::: Dataset records :::

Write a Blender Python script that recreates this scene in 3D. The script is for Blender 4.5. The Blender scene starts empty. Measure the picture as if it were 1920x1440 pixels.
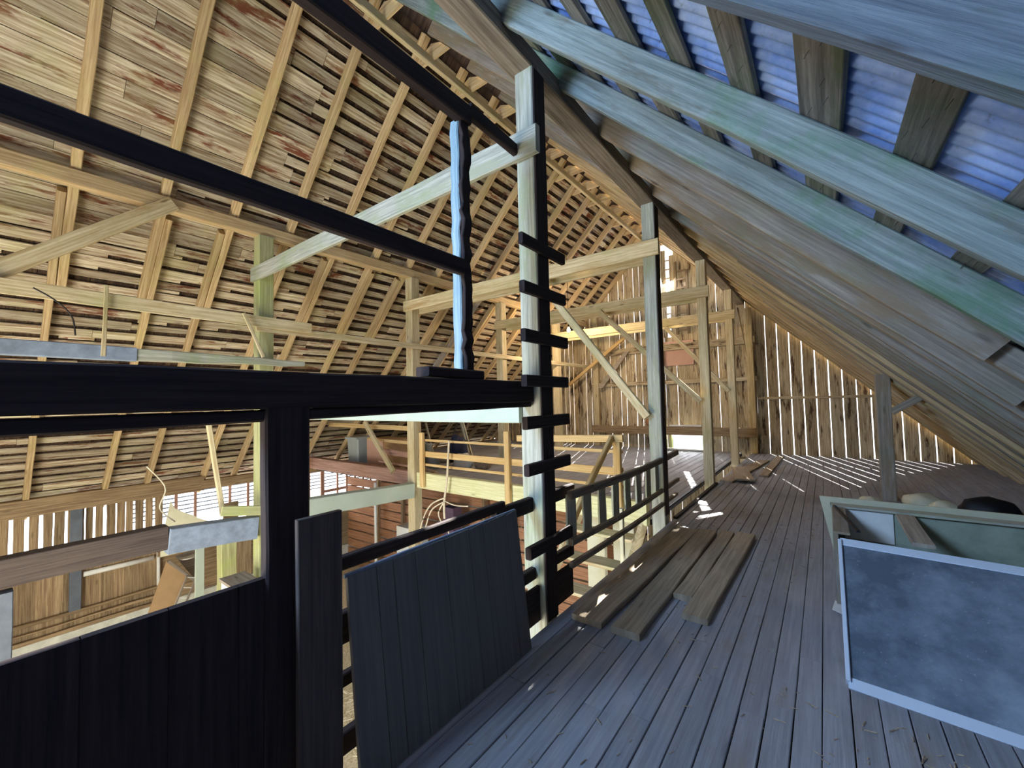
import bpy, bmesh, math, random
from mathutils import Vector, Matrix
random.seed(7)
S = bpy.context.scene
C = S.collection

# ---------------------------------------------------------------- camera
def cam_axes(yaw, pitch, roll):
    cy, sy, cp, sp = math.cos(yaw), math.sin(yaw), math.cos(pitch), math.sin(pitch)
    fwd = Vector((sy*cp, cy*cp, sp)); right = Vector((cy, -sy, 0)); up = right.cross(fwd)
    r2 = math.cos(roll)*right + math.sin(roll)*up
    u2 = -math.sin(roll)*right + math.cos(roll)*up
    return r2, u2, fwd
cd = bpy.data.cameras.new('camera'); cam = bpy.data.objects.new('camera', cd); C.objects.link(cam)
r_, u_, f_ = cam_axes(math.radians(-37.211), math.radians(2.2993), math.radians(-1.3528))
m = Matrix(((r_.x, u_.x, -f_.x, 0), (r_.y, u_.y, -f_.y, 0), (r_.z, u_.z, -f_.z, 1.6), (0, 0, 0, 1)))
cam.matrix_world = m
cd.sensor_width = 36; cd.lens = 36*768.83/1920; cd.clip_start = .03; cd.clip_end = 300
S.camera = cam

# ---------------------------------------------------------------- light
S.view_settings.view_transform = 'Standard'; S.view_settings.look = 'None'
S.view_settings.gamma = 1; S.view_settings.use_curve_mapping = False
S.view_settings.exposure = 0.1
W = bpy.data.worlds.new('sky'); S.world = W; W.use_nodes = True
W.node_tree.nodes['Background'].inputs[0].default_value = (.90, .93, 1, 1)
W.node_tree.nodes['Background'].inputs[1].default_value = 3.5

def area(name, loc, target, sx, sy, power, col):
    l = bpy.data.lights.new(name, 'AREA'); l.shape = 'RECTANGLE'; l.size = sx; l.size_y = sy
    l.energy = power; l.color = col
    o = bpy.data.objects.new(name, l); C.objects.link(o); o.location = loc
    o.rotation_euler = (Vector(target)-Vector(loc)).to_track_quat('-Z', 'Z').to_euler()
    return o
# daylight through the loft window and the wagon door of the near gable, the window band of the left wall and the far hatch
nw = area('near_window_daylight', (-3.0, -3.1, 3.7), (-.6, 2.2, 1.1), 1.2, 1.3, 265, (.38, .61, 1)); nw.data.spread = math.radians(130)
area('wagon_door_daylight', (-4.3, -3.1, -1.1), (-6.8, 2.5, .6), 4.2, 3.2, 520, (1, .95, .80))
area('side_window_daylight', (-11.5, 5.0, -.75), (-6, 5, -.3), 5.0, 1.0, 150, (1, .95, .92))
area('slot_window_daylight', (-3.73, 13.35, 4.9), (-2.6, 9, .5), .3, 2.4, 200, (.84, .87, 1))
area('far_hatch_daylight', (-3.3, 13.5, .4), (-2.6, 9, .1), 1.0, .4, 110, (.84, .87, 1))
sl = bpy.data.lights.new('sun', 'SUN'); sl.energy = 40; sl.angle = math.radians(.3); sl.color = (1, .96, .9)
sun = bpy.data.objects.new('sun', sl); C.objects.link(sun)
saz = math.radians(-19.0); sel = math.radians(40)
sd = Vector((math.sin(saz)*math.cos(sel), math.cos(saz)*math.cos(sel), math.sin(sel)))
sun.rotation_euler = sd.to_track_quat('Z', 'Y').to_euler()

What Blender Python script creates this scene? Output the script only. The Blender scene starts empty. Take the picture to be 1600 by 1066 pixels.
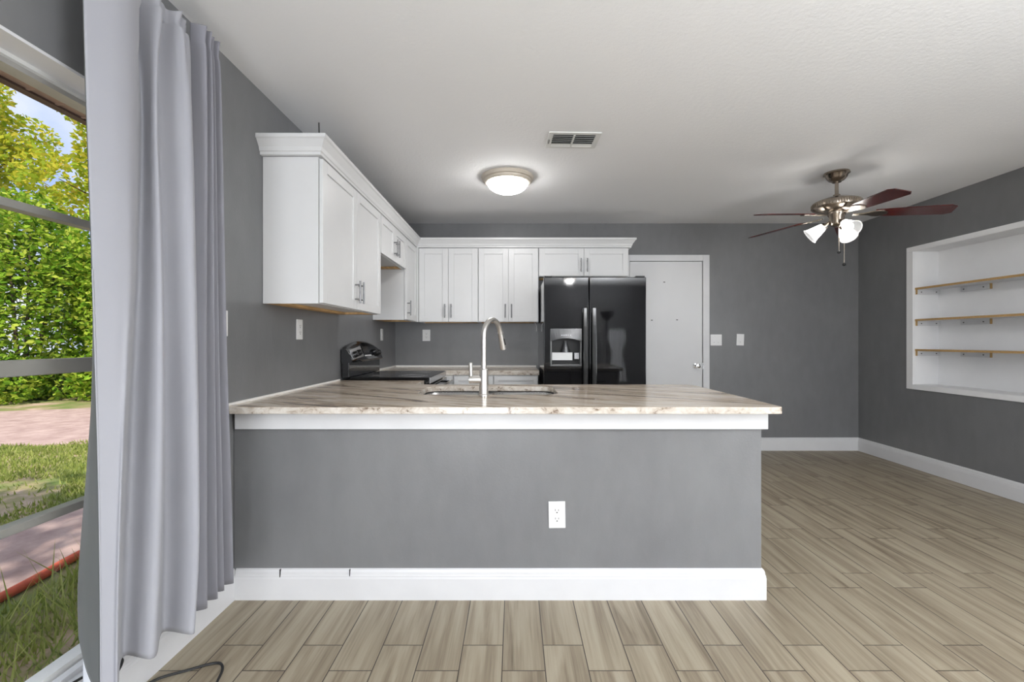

:::

» **The problem**
Set the data above down again exactly as given, with no pictures.

» **Task response**
Write a Blender Python script that recreates this scene in 3D. The script is for Blender 4.5. The Blender scene starts empty. Measure the picture as if it were 1920x1440 pixels.
import bpy, bmesh, math, random
from mathutils import Vector, Matrix
random.seed(7)
S = bpy.context.scene
C = S.collection

# ---------------------------------------------------------------- camera
def cam_axes(yaw, pitch, roll):
    cy, sy, cp, sp = math.cos(yaw), math.sin(yaw), math.cos(pitch), math.sin(pitch)
    fwd = Vector((sy*cp, cy*cp, sp)); right = Vector((cy, -sy, 0)); up = right.cross(fwd)
    r2 = math.cos(roll)*right + math.sin(roll)*up
    u2 = -math.sin(roll)*right + math.cos(roll)*up
    return r2, u2, fwd
cd = bpy.data.cameras.new('camera'); cam = bpy.data.objects.new('camera', cd); C.objects.link(cam)
r_, u_, f_ = cam_axes(math.radians(-37.211), math.radians(2.2993), math.radians(-1.3528))
m = Matrix(((r_.x, u_.x, -f_.x, 0), (r_.y, u_.y, -f_.y, 0), (r_.z, u_.z, -f_.z, 1.6), (0, 0, 0, 1)))
cam.matrix_world = m
cd.sensor_width = 36; cd.lens = 36*768.83/1920; cd.clip_start = .03; cd.clip_end = 300
S.camera = cam

# ---------------------------------------------------------------- light
S.view_settings.view_transform = 'Standard'; S.view_settings.look = 'None'
S.view_settings.gamma = 1; S.view_settings.use_curve_mapping = False
S.view_settings.exposure = 0.1
W = bpy.data.worlds.new('sky'); S.world = W; W.use_nodes = True
W.node_tree.nodes['Background'].inputs[0].default_value = (.90, .93, 1, 1)
W.node_tree.nodes['Background'].inputs[1].default_value = 3.5

def area(name, loc, target, sx, sy, power, col):
    l = bpy.data.lights.new(name, 'AREA'); l.shape = 'RECTANGLE'; l.size = sx; l.size_y = sy
    l.energy = power; l.color = col
    o = bpy.data.objects.new(name, l); C.objects.link(o); o.location = loc
    o.rotation_euler = (Vector(target)-Vector(loc)).to_track_quat('-Z', 'Z').to_euler()
    return o
# daylight through the loft window and the wagon door of the near gable, the window band of the left wall and the far hatch
nw = area('near_window_daylight', (-3.0, -3.1, 3.7), (-.6, 2.2, 1.1), 1.2, 1.3, 265, (.38, .61, 1)); nw.data.spread = math.radians(130)
area('wagon_door_daylight', (-4.3, -3.1, -1.1), (-6.8, 2.5, .6), 4.2, 3.2, 520, (1, .95, .80))
area('side_window_daylight', (-11.5, 5.0, -.75), (-6, 5, -.3), 5.0, 1.0, 150, (1, .95, .92))
area('slot_window_daylight', (-3.73, 13.35, 4.9), (-2.6, 9, .5), .3, 2.4, 200, (.84, .87, 1))
area('far_hatch_daylight', (-3.3, 13.5, .4), (-2.6, 9, .1), 1.0, .4, 110, (.84, .87, 1))
sl = bpy.data.lights.new('sun', 'SUN'); sl.energy = 40; sl.angle = math.radians(.3); sl.color = (1, .96, .9)
sun = bpy.data.objects.new('sun', sl); C.objects.link(sun)
saz = math.radians(-19.0); sel = math.radians(40)
sd = Vector((math.sin(saz)*math.cos(sel), math.cos(saz)*math.cos(sel), math.sin(sel)))
sun.rotation_euler = sd.to_track_quat('Z', 'Y').to_euler()

What Blender Python script creates this scene? Output the script only. The Blender scene starts empty. Take the picture to be 1600 by 1066 pixels.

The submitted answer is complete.